The Animus-Possessed Wife of Bath

D. W. Fritz, Ph.D.

I. Introduction

WHEN THE WIFE OF BATH joins the pilgrimage to Canterbury, she has been married five times. Her first marriage was at the age of twelve; now she is forty and intent on finding a sixth husband. None of her husbands had an easy time with her, for she herself freely admits that she nagged and squabbled with each. And from the moment she starts to speak she reveals her contentiousness with the Fathers of the Church who argued that one should value first celibacy, then widowhood, marriage third, and finally successive marriage as the ‘least perfect choice’ (HOWARD 11, pp. 248-9). Her long Prologue, which occasions the Pardoner's interruption and Friar's criticism, ultimately precipitates the quarrel between the Friar and the Summoner, and finally calls forth the ‘Clerk's Tale’ and personal comment, is full of ‘personal comment and evaluation, and the repeated, combative querying’, that ‘move both speaker and audience to take issue, as the doctrinal passages in the “Knight's Tale”, for instance, do not’ (MUSCATINE 17, p. 210).

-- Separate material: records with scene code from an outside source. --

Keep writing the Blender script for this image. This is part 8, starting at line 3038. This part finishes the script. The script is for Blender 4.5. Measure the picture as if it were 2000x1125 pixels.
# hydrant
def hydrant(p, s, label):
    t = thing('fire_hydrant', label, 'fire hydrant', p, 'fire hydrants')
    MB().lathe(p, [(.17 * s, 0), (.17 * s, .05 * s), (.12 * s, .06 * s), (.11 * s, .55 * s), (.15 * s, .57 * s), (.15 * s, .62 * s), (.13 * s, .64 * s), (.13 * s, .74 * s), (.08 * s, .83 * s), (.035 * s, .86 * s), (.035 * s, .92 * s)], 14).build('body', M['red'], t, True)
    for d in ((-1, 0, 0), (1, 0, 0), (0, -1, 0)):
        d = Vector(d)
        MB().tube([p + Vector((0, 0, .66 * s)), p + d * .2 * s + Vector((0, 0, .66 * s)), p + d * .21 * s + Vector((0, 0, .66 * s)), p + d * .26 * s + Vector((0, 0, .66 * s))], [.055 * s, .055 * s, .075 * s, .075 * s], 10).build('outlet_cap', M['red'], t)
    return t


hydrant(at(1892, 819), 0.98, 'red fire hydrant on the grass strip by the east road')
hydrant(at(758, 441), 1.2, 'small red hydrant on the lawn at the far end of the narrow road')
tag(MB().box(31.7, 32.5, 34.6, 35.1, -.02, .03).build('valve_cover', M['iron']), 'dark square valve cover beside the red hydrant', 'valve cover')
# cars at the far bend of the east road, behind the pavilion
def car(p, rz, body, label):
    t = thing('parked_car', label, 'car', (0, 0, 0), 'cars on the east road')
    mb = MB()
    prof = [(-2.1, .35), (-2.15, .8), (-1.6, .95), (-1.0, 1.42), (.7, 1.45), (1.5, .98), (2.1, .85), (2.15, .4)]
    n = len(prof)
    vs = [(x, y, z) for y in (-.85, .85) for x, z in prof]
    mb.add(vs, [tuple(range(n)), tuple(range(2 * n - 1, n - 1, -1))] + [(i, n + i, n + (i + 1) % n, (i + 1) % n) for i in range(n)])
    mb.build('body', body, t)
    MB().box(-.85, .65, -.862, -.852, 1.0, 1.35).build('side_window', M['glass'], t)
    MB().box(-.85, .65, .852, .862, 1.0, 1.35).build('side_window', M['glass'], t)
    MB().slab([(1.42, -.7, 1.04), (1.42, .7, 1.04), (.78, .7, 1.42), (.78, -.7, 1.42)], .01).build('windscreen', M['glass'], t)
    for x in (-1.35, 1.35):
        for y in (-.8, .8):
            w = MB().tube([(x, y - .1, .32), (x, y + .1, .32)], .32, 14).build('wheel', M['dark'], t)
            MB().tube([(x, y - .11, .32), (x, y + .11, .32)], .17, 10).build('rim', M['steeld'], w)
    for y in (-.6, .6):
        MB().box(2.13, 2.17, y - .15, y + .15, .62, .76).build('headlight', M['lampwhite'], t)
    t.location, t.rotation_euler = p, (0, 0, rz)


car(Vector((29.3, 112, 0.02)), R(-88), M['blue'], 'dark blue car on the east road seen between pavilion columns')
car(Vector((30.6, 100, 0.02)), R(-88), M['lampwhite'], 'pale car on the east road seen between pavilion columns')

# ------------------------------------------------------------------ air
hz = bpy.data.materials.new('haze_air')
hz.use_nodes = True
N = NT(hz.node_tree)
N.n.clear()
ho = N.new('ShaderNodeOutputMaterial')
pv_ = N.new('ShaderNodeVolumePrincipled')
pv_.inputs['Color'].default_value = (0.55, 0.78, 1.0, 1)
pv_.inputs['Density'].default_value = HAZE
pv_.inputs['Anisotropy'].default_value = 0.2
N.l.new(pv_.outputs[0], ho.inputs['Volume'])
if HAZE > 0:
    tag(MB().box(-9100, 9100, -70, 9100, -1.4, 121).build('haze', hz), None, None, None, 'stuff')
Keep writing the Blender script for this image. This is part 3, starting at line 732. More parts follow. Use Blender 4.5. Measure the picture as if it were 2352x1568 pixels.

At war with her husbands, at odds with the Church theologians, combative with several of the male pilgrims, and even aggressive in asserting her position with women at Church, Alice of Bath seems to see the external world as a battleground. Nor is she free from a raging struggle within herself, although she attributes her confusion and conflict to the constellation of the stars at her birth. She claims that she is ruled by both the goddess of love, Venus, and the god of war, Mars. That combination of lecherous feelings and Martian courage and might has, she knows, given her a great deal of trouble in her love life (CORSA 5, p. 138).

Scholars have spoken of the Wife of Bath as a comic and complex character. For all her joie de vivre and loquacity she is not a self-confident or contented person. On the contrary her confessional Prologue and her romance narrative reveal conscious puzzlement, profound psychic confusion, and a poignant yearning for some peace both within and without.